Cost: Free

Early Ecclesiastical Hand-Bells in Ireland and Britain: Making, Using, Keeping

Ordinary Meeting of Fellows (Fellows and Guests Only)

Early Ecclesiastical Hand-Bells in Ireland and Britain: Making, Using, Keeping

Lecture by Cormac Bourke FSA

Four-sided hand-bells are emblematic of the early Church (c 500–1100) in Ireland, Scotland and Wales. They are made of either sheet iron or cast copper alloy and survive in exceptional numbers; 95 bells are known from Ireland and the totals from Scotland and Wales are 19 and six respectively; outliers include two bells from England, a further four of insular make from Brittany and one example from Bavaria. Several Irish bells are on permanent exhibition in London in the British Museum and Wallace Collection.

The proposed lecture refers to a book to be published in the first half of 2018 by the National Museum of Ireland – a study and catalogue of all 127 extant bells, including the metal shrines in which some bells were eventually contained, as well as 30 other bells that are typologically related. The manufacture of bells is addressed with reference both to archaeology and to recent experience in experimental replication. Consideration is given to antecedents and to overall patterns of dating and distribution.

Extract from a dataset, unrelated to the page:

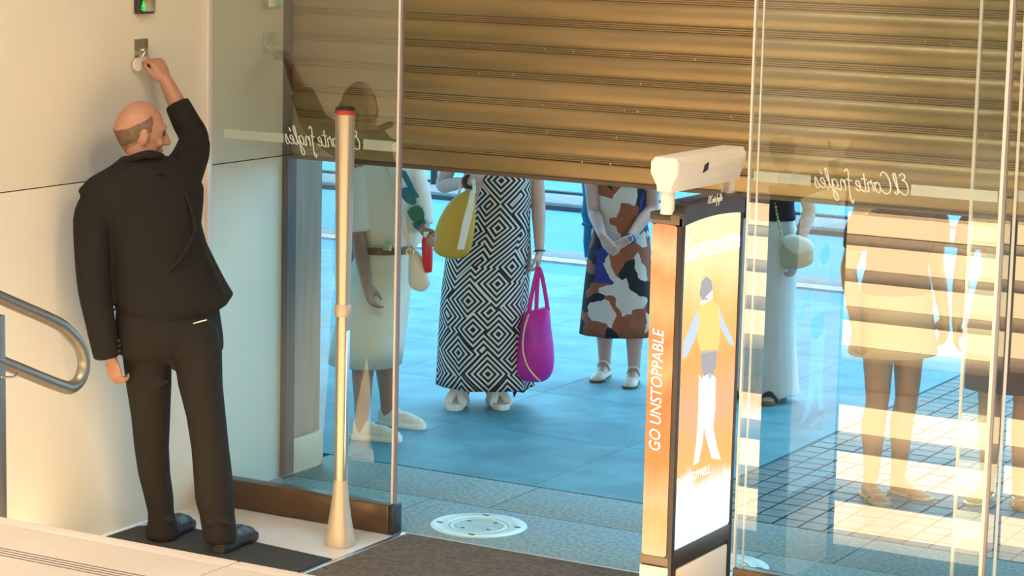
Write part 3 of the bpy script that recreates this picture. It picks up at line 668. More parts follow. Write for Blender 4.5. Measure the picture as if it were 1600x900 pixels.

The material evidence is complemented throughout by the evidence of documents as diverse as medieval saints’ lives, Tudor state papers and (for Ireland) the Ordnance Survey letters of the 1830s and the Schools’ Collection manuscripts of the 1930s. These and other sources allow the bells to be contextualised over a span of some 1400 years; they also allow a catalogue of lost bells to be compiled which will be presented in tandem in the book with the catalogue of extant examples.